Justamente para evitar os crimes e salvar esse último remanescente de floresta, a Justiça decidiu fechar o caminho, após inúmeros estudos de impacto ambiental e perícias de órgãos como o IBAMA, ICMBio, Polícia Federal e Ministério Público Federal que recomendaram o fechamento.

Houve uma longa batalha judicial e, em 2001, a Justiça Federal decidiu fechar definitivamente a Estrada do Colono dando reintegração de posse da área para a União. Atualmente o caso está transitado em julgado, ou seja, não há mais possibilidade de novas ações ou recursos.

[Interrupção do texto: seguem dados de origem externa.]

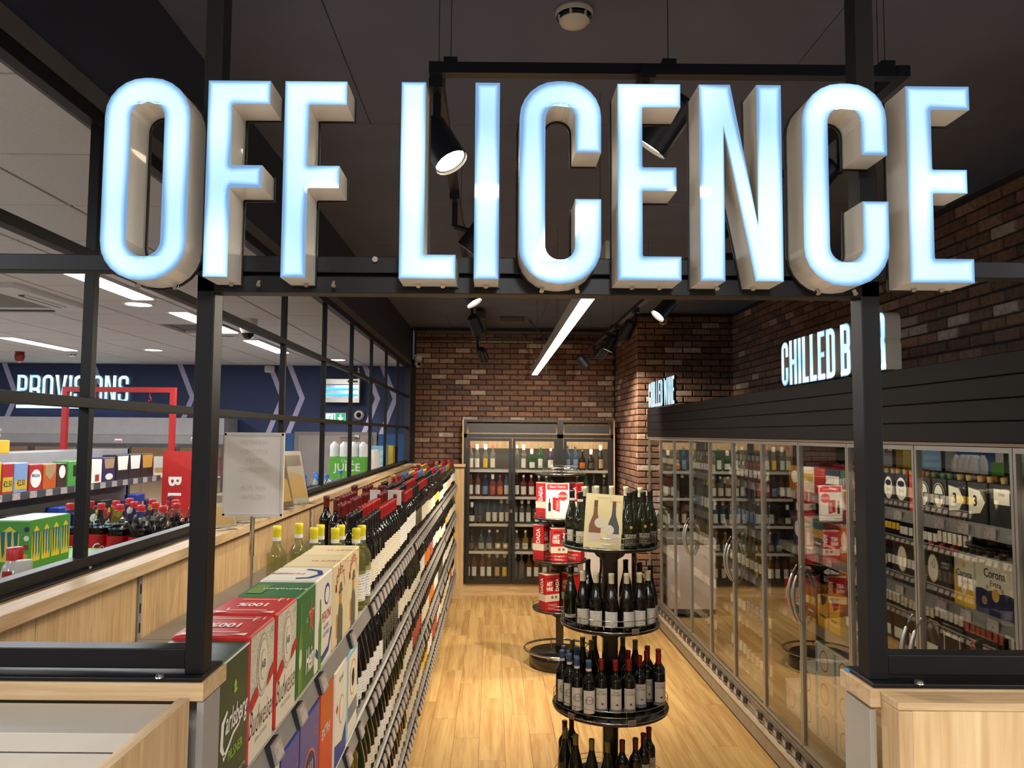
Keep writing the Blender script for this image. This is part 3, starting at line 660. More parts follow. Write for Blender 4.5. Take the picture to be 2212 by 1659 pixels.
for i, (x, y) in enumerate(DOWN):
    lab = ['round lit downlight right of the post under the letter O', 'round lit downlight in the middle of the tiled ceiling', 'round downlight above the insect killer', 'unlit round downlight behind the main frame post', 'round downlight behind the viewer over the oak counter', 'round downlight behind the viewer in the middle', 'round downlight behind the viewer by the right counter'][i]
    t = thing('downlight', lab, 'ceiling light', (x, y, 3.10)); n = B()
    n.lathe([(0.115, 0), (0.112, -0.008), (0.092, -0.004)], MATS['strip_trim'], 28).obj('trim_ring', t)
    B().lathe([(0, -0.003), (0.092, -0.003)], LAMPWARM if i != 3 else mat('unlit', (150, 144, 138), 0.4), 28).obj('lens', t)
# dome camera
t = thing('dome_camera', 'white dome camera with black bubble on the tiled ceiling', 'security camera', (-2.077, 6.45, 3.10))
B().lathe([(0.075, 0), (0.075, -0.02), (0.066, -0.09), (0.05, -0.12)], mat('camera_white', (206, 200, 194), 0.4), 24).obj('housing', t)
B().lathe([(0.05, -0.12), (0.044, -0.145), (0.025, -0.165), (0, -0.172)], mat('black_dome', (16, 16, 18), 0.1), 24).obj('bubble', t)
t = thing('fire_sounder', 'dark red fire sounder on the tiled ceiling at the left edge', 'alarm', (-5.76, 9.3, 3.10))
B().lathe([(0.05, 0), (0.05, -0.03), (0.055, -0.035), (0.055, -0.07), (0.045, -0.11), (0.0, -0.12)], mat('sounder_red', (120, 30, 26), 0.5), 20).obj('body', t)
B().lathe([(0.0, -0.12), (0.02, -0.123), (0.0, -0.135)], WHITE, 12).obj('lens', t)
# air conditioning cassette
t = thing('ceiling_cassette', 'square white air conditioning cassette in the tiled ceiling', 'air conditioner', (-3.62, 5.42, 3.10))
CAS = mat('cassette_white', (205, 200, 196), 0.5)
b = B(); o_ = 0.52; i_ = 0.30
for (a0, a1, b0, b1) in ((-o_, o_, -o_, -i_), (-o_, o_, i_, o_), (-o_, -i_, -i_, i_), (i_, o_, -i_, i_)): b.box(a0, a1, b0, b1, -0.035, 0, CAS)
b.obj('fascia', t)
B().box(-i_, i_, -i_, i_, -0.028, -0.002, mat('grille', (120, 116, 112), 0.7)).obj('intake_grille', t)
for k in range(4):
    g = B().box(-0.25, 0.25, -0.022, 0.022, -0.042, -0.035, mat('louvre_dark', (60, 58, 58), 0.6)).box(-0.25, 0.25, -0.03, -0.02, -0.048, -0.035, CAS).obj('louvre', t)
    g.rotation_euler = (0, 0, k*PI/2); g.location = (0.41*math.sin(k*PI/2), -0.41*math.cos(k*PI/2), 0)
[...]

“A manobra legislativa do PL 61/2013 de alterar a Lei do SNUC para cortar novamente o Parque Nacional do Iguaçu ao meio é ilegal e inconstitucional, reabrindo um desgastante e longo processo que já havia sido encerrado”, acrescenta Kuczach.

A dimensão da boiada

O PL 61/2013, de autoria do agricultor e deputado federal Assis do Couto (PDT-PR), altera a Lei no 9.985/ 2000 (Lei do Sistema Nacional de Unidades de Conservação da Natureza - SNUC), para criar a categoria de Unidade de Conservação denominada Estrada-Parque e instituir a Estrada-Parque Caminho do Colono no Parque Nacional do Iguaçu.

A proposta, na prática, permite a abertura de rodovias em unidades de conservação de todo o país. O projeto de lei tramita no Senado, após ser desengavetado pelo senador Álvaro Dias (Podemos-PR), e pode entrar em votação a qualquer momento.